As silly and flippant as Dave Barry can be, he often gives a more truthful and enlightened view of things than you'll get anywhere else. In fact, for so many things we are supposed to be so excited about according to our instructors in the media (like the Beckhams...could anyone care as much as they seem to think we do?), his approach is the only sane one.
Here's Dave's glimpse of the cattle call to stardom that "American Idol" has become. You can't work in the music industry long before you have at least one story about the people for whom the phrase "chasing the dream" is said with rolling eyes.
I'm one of those people that enjoys the first few shows for the freak-show appeal and the psychological box of chocolates ("you never know what you're gonna get") that the auditions can be.

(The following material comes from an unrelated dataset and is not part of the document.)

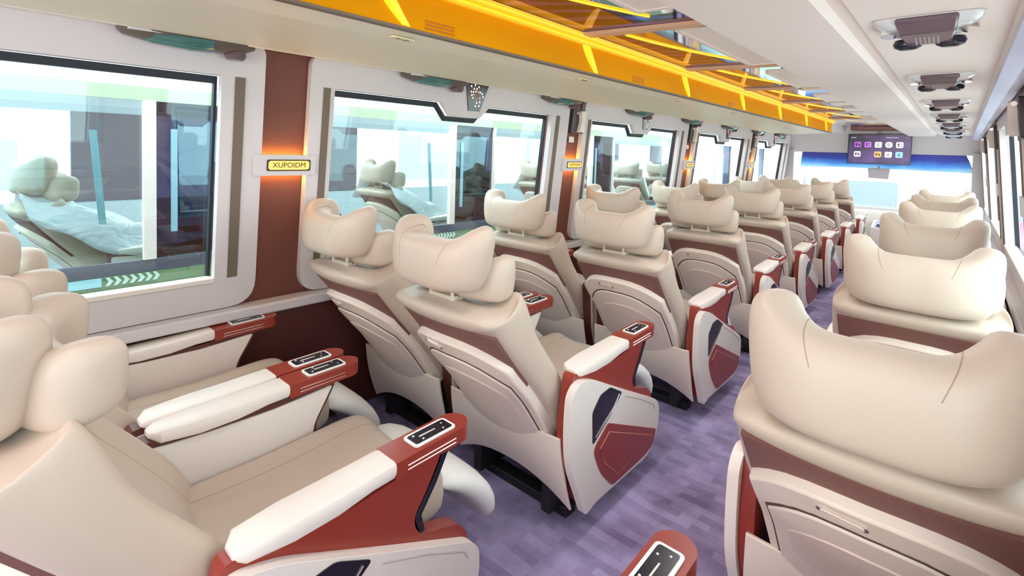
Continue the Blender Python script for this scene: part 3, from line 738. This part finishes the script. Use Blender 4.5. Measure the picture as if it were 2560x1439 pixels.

Of course, as a music-lover and a music-doer, I also get interested in comparing my opinions to those of the judges, and like to see the diamonds in the rough succeed. I lose interest after those first few, though.
On last year's first show the comments seemed especially nasty and the "reality" unnecessarily brutal, especially for the girl who was a Jewel fan and had attempted a Jewel song and was clearly devastated by the actual confrontation with Jewel's inability to respond as a human to her performance or to herself. It seemed a line had been crossed, and the balance had tipped past the point of no return, toward corporately sponsored exploitation and downright cruelty. The show that raised money for charity was an excellent thing, and God bless the winners and the losers. But the shine is off for me.